Jakarta (ANTARA) - PT Bank Negara Indonesia (Persero) Tbk atau BNI terus mengupayakan ekspansi kinerja bisnis luar negeri melalui perluasan nasabah dan optimalisasi kinerja layanan global banking pada awal 2022 seiring semakin kuatnya pemulihan ekonomi global.
Direktur Treasury dan International BNI Henry Panjaitan menuturkan kinerja perdagangan luar negeri pada awal tahun ini masih tumbuh positif, terlihat dari peningkatan permintaan komoditas serta produk Indonesia dan impor dari luar negeri, sehingga mendorong kinerja global banking BNI.

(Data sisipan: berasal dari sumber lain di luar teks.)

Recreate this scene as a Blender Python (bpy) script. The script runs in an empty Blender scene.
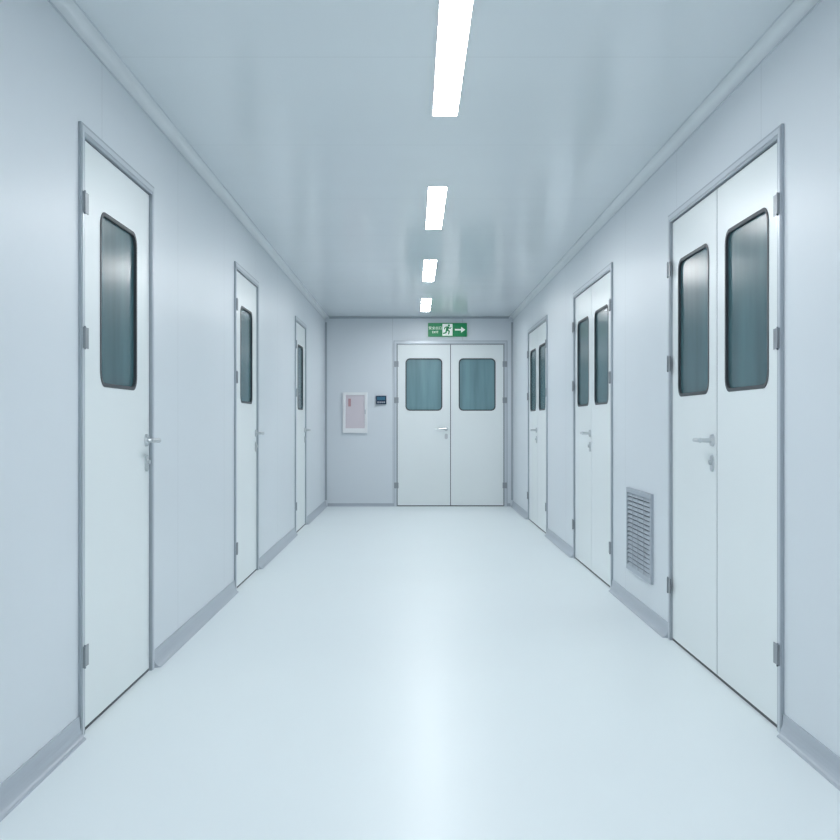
import bpy, bmesh, math
from mathutils import Matrix, Vector

scene = bpy.context.scene
try:
    scene.view_settings.view_transform = 'Standard'
    scene.view_settings.look = 'None'
except Exception:
    pass

XL, XR = -1.145, 1.274
YB, YE = -2.9, 12.87
CZ = 1.072                 # eye height
H = CZ + 1.365

# ------------------------------------------------------------ materials
def mat(name, col, rough=0.4, metal=0.0, emis=0.0, noise=0.03, nscale=3.0, bump=0.0, coat=0.0, spec=0.5, stretch=None, coat_rough=0.10):
    m = bpy.data.materials.new(name)
    m.use_nodes = True
    nt = m.node_tree
    b = nt.nodes['Principled BSDF']
    tc = nt.nodes.new('ShaderNodeTexCoord')
    nz = nt.nodes.new('ShaderNodeTexNoise')
    nz.inputs['Scale'].default_value = nscale
    nz.inputs['Detail'].default_value = 3
    if stretch:
        mp = nt.nodes.new('ShaderNodeMapping')
        mp.inputs['Scale'].default_value = stretch
        nt.links.new(tc.outputs['Object'], mp.inputs[0])
        nt.links.new(mp.outputs[0], nz.inputs['Vector'])
    else:
        nt.links.new(tc.outputs['Object'], nz.inputs['Vector'])
    mx = nt.nodes.new('ShaderNodeMix'); mx.data_type = 'RGBA'
    mx.inputs[6].default_value = tuple(max(0, c * (1 - noise)) for c in col[:3]) + (1,)
    mx.inputs[7].default_value = tuple(min(1, c * (1 + noise)) for c in col[:3]) + (1,)
    nt.links.new(nz.outputs['Fac'], mx.inputs[0])
    nt.links.new(mx.outputs[2], b.inputs['Base Color'])
    b.inputs['Roughness'].default_value = rough
    b.inputs['Metallic'].default_value = metal
    b.inputs['Specular IOR Level'].default_value = spec
    b.inputs['Coat Weight'].default_value = coat
    b.inputs['Coat Roughness'].default_value = coat_rough
    if emis > 0:
        nt.links.new(mx.outputs[2], b.inputs['Emission Color'])
        b.inputs['Emission Strength'].default_value = emis
    if bump > 0:
        bp = nt.nodes.new('ShaderNodeBump')
        bp.inputs['Strength'].default_value = bump
        bp.inputs['Distance'].default_value = 0.01
        nt.links.new(nz.outputs['Fac'], bp.inputs['Height'])
        nt.links.new(bp.outputs['Normal'], b.inputs['Normal'])
    return m

def panel_mat(name, col, rough, axis='Y', period=1.18, offset=0.0, seam=0.72, seam_w=0.004, coat=0.0, bump=0.05, spec=0.5):
    """painted steel sandwich panel with joint lines"""
    m = mat(name, col, rough, noise=0.02, nscale=0.8, coat=coat, spec=spec)
    nt = m.node_tree
    b = nt.nodes['Principled BSDF']
    src = b.inputs['Base Color'].links[0].from_socket
    tc = nt.nodes['Texture Coordinate']
    sp = nt.nodes.new('ShaderNodeSeparateXYZ')
    nt.links.new(tc.outputs['Object'], sp.inputs[0])
    a = nt.nodes.new('ShaderNodeMath'); a.operation = 'SUBTRACT'; a.inputs[1].default_value = offset
    nt.links.new(sp.outputs[axis], a.inputs[0])
    p = nt.nodes.new('ShaderNodeMath'); p.operation = 'PINGPONG'; p.inputs[1].default_value = period / 2
    nt.links.new(a.outputs[0], p.inputs[0])
    l = nt.nodes.new('ShaderNodeMath'); l.operation = 'LESS_THAN'; l.inputs[1].default_value = seam_w / 2
    nt.links.new(p.outputs[0], l.inputs[0])
    mx = nt.nodes.new('ShaderNodeMix'); mx.data_type = 'RGBA'
    mx.inputs[7].default_value = tuple(c * seam for c in col[:3]) + (1,)
    nt.links.new(l.outputs[0], mx.inputs[0])
    nt.links.new(src, mx.inputs[6])
    nt.links.new(mx.outputs[2], b.inputs['Base Color'])
    n2 = nt.nodes.new('ShaderNodeTexNoise'); n2.inputs['Scale'].default_value = 1.6
    n2.inputs['Detail'].default_value = 1
    nt.links.new(tc.outputs['Object'], n2.inputs['Vector'])
    bp = nt.nodes.new('ShaderNodeBump'); bp.inputs['Strength'].default_value = bump
    bp.inputs['Distance'].default_value = 0.05
    nt.links.new(n2.outputs['Fac'], bp.inputs['Height'])
    nt.links.new(bp.outputs['Normal'], b.inputs['Normal'])
    return m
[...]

"Kami berharap torehan kinerja yang positif pada tahun lalu dapat tetap berlanjut tahun ini. Lagi pula, tren perdagangan luar negeri di awal tahun ini masih sangat positif," ujarnya dalam keterangan resmi di Jakarta, Senin.
Volume perdagangan ekspor BNI pada 2021 tumbuh 76,73 persen, sedangkan volume perdagangan impor BNI di 120,41 persen, lebih tinggi dari pertumbuhan volume perdagangan nasional yang mencapai 41,88 persen untuk ekspor dan 38,59 persen untuk impor.
Menurut dia, hal tersebut turut mendorong kenaikan pendapatan berbasis fee (fee based income/FBI) perdagangan di 2021 tumbuh 7,46 persen.
Maka dari itu, upaya ekspansi nasabah tahun ini dilakukan dengan menggandeng banyak platform digital yang mempertemukan pelaku industri kreatif UMKM di Indonesia dan pembeli dari luar negeri, sehingga harapannya akan lebih banyak lagi pelaku UMKM yang mendapat kesempatan untuk mengekspor produknya ke luar negeri.
"Tentunya, kami telah memiliki banyak rencana kerja sama strategis yang akan kami jalan sepanjang tahun ini. Tidak hanya untuk meningkatkan kinerja transaksi, tetapi kami juga mencari peluang untuk pembiayaan termasuk diaspora Indonesia di luar negeri," tuturnya,
Henry pun menegaskan pihaknya melihat dampak ekonomi dari konflik Rusia-Ukraina relatif minim terhadap perekonomian domestik, lantaran pada 2021 ekspor ke Rusia tercatat 1,49 miliar dolar AS atau hanya 0,65 persen dari total ekspor Indonesia.
Sementara itu, ekspor Indonesia ke Ukraina juga tercatat hanya 416,9 juta dolar AS atau 0,18 persen dari total ekspor domestik.
Kendati begitu, BNI terus memperhatikan dampak konflik tersebut terhadap kenaikan harga minyak dunia, yang akhirnya akan berdampak pada kenaikan inflasi di Indonesia dan berpotensi mempercepat peningkatan suku bunga acuan Bank Indonesia.
Ia pun berharap kenaikan harga komoditas dapat mendorong pertumbuhan ekonomi domestik lebih kuat dan diharapkan konflik akan segera berakhir, demi memberikan kepastian dalam berbisnis serta menjadikan iklim investasi semakin membaik, sehingga berdampak positif pada perekonomian.
"Hal ini tentunya akan berdampak baik bagi banyak sektor ekonomi di Indonesia yang saat ini tengah cukup baik melewati masa pemulihan ekonomi," jelasnya.